I get that. Part of why I love college sports is that...if you grew up in the Midwest, you are assured of knowing people who attended virtually every Big Ten university, making it a family affair of sorts. ...But I didn’t grow up with anyone who went to U.C.L.A., and I know only one U.S.C. grad personally.
“When you look at the rivalries and the places where college sports are most unique and energized and exciting, it’s where you have that proximity. It’s the Holy War where every church congregation is full of Utah and B.Y.U. fans. It’s the Egg Bowl,” Brown said...“The game isn’t just about football. It’s about religion and culture and class and Mississippi. And when we break those things down in the name of trying to reach the largest casual audience, I worry that you will undermine the entire value proposition and what makes this interesting. And then eventually it becomes something like baby N.F.L. And then people will realize, ‘If I’m gonna watch the baby N.F.L., I’d rather watch the N.F.L. where all of the players are good.’”
But perhaps we’ll simply create new rivalries and new nostalgia, building the plane of college sports fandom as we fly in it. ...So welcome to the Big Ten, U.C.L.A. and U.S.C. And just so you know: I already hate you.

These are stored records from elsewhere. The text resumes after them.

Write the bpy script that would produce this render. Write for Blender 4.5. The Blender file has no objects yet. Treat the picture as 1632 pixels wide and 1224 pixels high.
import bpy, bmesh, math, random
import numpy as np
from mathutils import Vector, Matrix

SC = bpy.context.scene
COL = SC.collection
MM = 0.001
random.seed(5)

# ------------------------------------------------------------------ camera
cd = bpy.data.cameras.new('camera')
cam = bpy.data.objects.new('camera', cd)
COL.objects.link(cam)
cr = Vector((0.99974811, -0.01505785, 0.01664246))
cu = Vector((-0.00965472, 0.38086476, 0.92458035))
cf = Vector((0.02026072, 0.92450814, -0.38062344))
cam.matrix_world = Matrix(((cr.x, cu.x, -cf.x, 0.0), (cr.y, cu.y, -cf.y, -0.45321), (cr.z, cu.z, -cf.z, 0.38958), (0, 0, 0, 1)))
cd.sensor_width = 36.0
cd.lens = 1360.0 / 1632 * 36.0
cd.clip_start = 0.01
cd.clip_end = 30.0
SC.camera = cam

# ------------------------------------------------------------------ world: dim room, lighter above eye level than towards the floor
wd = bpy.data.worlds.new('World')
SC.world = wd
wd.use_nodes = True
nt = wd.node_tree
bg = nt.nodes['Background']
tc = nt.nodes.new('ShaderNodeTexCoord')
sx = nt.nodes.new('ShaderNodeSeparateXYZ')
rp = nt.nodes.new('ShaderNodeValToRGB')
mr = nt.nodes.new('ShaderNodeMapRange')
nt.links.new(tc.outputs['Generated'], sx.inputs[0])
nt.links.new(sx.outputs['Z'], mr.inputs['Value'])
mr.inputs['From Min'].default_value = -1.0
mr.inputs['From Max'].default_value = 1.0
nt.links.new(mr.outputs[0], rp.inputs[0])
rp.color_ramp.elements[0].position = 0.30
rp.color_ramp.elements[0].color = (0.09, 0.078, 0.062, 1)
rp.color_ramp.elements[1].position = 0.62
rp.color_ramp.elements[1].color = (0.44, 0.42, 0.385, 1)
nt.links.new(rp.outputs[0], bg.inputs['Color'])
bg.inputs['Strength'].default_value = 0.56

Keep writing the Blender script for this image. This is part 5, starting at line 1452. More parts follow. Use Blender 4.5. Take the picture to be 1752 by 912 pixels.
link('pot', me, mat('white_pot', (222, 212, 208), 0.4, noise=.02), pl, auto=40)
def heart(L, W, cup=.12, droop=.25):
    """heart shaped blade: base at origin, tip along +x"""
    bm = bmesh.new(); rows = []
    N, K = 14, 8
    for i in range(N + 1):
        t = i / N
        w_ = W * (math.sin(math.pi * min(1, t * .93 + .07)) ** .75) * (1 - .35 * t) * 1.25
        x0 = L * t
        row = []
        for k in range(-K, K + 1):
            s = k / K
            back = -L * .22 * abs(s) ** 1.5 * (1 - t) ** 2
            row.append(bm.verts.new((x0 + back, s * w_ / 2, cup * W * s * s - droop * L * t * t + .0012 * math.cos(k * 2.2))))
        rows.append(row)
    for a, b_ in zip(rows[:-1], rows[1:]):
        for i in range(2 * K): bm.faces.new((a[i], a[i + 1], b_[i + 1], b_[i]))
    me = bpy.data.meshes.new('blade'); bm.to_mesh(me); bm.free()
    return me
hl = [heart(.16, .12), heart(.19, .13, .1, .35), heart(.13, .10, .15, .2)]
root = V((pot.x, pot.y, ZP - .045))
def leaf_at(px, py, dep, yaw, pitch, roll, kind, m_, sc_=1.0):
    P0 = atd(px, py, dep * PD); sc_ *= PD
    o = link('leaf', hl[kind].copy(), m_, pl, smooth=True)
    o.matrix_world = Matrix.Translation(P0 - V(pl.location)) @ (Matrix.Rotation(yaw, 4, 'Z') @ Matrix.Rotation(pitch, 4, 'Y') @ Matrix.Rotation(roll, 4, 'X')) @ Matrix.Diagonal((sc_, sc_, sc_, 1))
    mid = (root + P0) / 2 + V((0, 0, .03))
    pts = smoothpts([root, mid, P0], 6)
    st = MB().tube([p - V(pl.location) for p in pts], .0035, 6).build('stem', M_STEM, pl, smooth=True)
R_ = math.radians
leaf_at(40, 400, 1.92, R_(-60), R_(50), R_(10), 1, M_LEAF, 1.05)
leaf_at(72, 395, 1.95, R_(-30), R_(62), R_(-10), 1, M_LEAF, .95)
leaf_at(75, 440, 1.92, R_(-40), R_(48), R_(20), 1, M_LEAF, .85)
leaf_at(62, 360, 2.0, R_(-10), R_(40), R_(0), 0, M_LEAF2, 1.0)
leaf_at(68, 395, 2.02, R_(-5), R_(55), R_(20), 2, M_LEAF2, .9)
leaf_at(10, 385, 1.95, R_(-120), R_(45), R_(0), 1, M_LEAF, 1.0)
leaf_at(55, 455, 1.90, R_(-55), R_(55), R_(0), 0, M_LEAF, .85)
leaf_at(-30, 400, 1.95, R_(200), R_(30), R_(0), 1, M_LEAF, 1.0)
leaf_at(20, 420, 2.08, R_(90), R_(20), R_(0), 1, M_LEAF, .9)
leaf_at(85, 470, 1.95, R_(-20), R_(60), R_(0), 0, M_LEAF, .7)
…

For me in addition there is also, most importantly, that the willing suspension of disbelief that your alma mater is not behaving as a university but rather as Matt Brown said, a "baby NFL", is just a bridge too far. With USC and UCLA moving to the B1G you would have to be blind and lobotomized to see dear old state U, your state U, as anything other than a whore for television money, and I do not like to have whore and Pitt come up together in the same thought in my mind.